Passif-agressif 2 : Moi, je serai pas nécessairement triste quand l’engouement va diminuer.
Passif-agressif 1 : C’est très valorisant.
Passif-agressif 2 : Ça va éventuellement devenir un objet de recherche. J’ai hâte d’avoir assez de distance pour que ça le devienne.
Le masque bien en place
Philippe : Allez-vous vous dévoiler?
Passif-agressif 2 : Ça apporte rien de plus. C’est pas comme si on avouait que les administrateurs étaient Jean-François Brault et Marie-Ève Janvier.
Passif-agressif 1 : Une fois que l’engouement n’y sera plus, on veut juste que ça revienne à la normale.
Passif-agressif 2 : On veut pas que ça devienne le highlight d’une partie de nos vies.
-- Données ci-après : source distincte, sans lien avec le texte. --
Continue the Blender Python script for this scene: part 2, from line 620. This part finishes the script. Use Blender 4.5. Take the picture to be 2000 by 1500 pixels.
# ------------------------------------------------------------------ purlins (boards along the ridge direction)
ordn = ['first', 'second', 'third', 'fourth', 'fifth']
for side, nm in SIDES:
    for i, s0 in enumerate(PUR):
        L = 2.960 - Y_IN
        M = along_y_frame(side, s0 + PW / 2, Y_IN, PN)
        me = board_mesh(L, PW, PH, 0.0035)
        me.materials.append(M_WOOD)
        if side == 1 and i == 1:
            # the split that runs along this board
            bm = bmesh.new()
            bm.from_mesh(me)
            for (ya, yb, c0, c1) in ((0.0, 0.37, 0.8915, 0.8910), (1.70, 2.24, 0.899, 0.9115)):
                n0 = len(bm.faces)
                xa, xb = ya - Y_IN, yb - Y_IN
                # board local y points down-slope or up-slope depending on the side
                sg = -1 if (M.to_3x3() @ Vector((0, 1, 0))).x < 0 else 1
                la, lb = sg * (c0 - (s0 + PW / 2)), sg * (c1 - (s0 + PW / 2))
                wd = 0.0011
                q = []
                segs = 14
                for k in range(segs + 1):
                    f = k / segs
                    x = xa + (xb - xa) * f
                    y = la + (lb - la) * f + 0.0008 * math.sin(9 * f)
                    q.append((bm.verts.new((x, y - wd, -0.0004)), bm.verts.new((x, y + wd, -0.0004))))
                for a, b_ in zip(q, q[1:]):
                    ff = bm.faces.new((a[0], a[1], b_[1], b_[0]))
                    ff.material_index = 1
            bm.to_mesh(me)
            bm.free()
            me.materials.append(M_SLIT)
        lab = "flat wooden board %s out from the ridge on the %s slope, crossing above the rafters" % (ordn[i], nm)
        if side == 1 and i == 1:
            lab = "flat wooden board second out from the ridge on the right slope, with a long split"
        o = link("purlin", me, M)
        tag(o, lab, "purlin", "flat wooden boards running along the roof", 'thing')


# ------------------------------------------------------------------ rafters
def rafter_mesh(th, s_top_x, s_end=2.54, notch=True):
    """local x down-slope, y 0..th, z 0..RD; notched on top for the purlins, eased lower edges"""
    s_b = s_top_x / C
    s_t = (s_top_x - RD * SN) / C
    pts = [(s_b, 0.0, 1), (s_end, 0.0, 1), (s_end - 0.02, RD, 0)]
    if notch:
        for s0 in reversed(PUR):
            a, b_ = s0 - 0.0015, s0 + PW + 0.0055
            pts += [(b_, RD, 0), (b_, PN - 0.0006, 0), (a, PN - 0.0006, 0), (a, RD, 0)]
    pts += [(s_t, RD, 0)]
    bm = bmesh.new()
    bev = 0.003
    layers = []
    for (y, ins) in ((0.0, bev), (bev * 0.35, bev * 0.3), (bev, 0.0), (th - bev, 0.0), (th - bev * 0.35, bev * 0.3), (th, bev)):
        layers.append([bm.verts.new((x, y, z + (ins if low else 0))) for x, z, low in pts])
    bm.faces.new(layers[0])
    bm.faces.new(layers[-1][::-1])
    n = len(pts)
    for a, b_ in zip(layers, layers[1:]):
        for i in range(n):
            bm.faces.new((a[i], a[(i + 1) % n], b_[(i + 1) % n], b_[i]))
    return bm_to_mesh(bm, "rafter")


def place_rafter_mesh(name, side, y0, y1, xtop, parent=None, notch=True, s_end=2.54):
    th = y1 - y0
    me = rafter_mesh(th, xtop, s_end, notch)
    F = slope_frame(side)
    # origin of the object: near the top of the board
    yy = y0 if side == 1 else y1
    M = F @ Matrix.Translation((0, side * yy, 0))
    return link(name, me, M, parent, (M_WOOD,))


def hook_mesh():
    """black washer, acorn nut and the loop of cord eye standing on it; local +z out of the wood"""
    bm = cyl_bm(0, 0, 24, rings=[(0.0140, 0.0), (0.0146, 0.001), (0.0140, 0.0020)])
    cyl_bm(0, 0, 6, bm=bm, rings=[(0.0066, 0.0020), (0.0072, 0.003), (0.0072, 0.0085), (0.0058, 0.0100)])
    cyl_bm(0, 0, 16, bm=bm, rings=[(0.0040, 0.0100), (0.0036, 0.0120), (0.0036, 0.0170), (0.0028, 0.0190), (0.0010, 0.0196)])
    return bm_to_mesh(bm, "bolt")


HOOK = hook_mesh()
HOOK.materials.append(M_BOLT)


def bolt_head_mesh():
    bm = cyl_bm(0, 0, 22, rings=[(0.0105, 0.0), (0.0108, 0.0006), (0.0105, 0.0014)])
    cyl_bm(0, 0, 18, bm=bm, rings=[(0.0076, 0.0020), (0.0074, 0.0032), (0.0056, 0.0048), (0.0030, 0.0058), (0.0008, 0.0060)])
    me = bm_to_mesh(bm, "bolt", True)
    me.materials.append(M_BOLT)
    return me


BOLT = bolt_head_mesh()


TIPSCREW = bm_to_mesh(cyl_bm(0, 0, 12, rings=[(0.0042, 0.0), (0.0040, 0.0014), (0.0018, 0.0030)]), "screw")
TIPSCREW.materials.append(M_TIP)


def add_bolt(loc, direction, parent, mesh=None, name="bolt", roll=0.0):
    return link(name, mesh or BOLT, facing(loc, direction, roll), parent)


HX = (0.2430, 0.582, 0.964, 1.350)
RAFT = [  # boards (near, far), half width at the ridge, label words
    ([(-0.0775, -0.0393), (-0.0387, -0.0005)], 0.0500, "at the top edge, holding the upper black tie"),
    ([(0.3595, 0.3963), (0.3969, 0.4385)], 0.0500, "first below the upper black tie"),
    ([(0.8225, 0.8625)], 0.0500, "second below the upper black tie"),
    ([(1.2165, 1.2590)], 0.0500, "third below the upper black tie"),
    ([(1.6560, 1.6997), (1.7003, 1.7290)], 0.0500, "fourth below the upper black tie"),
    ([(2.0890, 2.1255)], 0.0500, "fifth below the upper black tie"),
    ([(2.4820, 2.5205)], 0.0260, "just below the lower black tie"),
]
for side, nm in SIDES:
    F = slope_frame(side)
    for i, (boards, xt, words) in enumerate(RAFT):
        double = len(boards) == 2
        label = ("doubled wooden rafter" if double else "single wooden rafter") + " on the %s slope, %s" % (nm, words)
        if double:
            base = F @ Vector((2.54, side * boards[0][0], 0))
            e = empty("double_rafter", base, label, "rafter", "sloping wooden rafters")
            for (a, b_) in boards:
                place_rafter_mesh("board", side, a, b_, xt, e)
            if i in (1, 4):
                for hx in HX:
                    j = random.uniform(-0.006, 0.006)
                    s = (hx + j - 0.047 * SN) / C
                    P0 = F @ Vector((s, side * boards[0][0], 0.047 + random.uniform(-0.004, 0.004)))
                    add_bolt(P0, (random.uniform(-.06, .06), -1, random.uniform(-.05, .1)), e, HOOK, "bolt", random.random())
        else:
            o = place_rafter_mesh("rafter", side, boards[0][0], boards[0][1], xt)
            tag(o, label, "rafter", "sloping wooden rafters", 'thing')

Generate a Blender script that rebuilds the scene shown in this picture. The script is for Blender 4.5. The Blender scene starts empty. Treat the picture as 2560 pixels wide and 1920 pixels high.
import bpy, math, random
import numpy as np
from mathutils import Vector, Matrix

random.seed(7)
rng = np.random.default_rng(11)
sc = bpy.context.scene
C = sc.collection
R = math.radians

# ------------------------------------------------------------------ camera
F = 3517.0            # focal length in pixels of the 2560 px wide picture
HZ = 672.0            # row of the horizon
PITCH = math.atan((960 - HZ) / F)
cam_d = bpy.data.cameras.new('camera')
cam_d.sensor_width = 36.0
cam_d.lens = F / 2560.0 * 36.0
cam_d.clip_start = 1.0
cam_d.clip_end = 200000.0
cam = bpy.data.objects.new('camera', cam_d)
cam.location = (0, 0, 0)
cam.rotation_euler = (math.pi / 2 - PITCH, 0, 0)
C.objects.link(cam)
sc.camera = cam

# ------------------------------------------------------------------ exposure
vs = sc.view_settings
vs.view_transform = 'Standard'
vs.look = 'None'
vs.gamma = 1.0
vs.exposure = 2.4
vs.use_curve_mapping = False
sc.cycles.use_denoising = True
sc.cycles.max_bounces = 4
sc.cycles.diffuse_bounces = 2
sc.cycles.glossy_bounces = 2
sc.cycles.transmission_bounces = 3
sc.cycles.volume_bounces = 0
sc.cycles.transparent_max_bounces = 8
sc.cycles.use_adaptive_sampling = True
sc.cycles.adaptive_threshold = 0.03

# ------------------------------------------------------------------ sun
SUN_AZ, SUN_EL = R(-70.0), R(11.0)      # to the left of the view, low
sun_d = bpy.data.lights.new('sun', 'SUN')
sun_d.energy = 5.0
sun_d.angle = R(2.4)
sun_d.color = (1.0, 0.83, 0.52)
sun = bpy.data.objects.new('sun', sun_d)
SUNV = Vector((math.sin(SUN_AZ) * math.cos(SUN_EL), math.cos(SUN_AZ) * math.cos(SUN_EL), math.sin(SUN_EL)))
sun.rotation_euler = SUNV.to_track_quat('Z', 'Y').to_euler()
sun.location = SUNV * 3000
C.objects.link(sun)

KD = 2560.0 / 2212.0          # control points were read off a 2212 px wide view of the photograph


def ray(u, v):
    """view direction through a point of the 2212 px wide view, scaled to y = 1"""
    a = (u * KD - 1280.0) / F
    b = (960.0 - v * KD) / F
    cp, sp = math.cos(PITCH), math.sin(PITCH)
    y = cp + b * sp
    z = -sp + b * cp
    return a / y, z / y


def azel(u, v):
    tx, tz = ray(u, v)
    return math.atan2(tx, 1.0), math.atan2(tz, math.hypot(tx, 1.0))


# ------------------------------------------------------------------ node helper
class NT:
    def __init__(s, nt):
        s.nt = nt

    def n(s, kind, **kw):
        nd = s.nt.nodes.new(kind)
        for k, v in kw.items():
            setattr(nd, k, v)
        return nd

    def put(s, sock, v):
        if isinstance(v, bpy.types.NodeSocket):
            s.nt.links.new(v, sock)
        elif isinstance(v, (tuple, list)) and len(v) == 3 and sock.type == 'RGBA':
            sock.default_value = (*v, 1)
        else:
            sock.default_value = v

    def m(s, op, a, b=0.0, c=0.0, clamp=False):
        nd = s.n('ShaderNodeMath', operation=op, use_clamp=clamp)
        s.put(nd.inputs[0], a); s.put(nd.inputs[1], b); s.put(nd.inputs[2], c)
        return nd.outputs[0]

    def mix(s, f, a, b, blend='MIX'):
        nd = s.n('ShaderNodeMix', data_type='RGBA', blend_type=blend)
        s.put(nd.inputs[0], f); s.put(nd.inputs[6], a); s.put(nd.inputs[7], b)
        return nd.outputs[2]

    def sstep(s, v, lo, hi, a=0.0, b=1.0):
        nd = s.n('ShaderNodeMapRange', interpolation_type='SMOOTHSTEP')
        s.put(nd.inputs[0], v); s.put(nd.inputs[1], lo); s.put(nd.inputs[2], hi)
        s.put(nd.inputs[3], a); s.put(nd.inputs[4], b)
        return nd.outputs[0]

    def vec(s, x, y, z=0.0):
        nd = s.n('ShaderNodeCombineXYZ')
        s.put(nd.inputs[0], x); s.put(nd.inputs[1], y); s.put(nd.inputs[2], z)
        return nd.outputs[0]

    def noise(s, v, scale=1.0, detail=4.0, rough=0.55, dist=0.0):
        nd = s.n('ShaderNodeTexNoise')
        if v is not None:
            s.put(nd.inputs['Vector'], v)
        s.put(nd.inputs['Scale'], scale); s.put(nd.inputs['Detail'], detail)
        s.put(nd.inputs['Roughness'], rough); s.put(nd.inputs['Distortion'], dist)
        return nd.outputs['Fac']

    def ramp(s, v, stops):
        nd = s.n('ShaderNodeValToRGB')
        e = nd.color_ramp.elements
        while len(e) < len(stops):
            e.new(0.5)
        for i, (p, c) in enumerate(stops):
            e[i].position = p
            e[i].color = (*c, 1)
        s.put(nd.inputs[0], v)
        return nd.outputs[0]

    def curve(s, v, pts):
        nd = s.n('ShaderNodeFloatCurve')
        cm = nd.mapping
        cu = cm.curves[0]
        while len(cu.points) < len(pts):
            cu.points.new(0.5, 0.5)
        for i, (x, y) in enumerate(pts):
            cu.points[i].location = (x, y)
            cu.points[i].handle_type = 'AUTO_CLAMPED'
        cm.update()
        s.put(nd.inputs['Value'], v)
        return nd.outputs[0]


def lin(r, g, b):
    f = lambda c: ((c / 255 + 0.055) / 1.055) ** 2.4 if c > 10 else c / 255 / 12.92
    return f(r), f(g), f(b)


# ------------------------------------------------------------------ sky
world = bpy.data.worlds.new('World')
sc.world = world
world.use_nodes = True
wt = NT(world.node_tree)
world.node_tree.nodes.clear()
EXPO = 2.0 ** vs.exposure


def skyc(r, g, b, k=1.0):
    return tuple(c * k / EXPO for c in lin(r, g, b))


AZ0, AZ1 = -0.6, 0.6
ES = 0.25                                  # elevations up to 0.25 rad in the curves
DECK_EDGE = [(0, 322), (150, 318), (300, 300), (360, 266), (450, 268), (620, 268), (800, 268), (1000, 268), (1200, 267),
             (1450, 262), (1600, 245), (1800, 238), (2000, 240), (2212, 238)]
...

Dans certains contextes, j’ai vraiment pas le goût que les gens sachent que ça occupe mon temps.
Passif-agressif 1 : Moi, j’ai pas honte de ce qu’on a fait.
Passif-agressif 2 : Non, moi non plus. Mais j’ai l’impression que ça compliquerait certaines situations si je devais dire que j’étais un des administrateurs de cette page. La réponse officielle, c’est que ça donnerait absolument rien de plus de savoir c’est qui. Pis honnêtement, on trouvait pas que juste la page soit matière à un article. Nous, on voulait être le prétexte à ce type de rencontre là, mais pas en être le sujet.
Émilie : C’est ça, sinon la lumière va aller vers vous au lieu d’aller vers le phénomène.
Passif-agressif 2 : Voilà, vers un phénomène dont il peut être intéressant de discuter.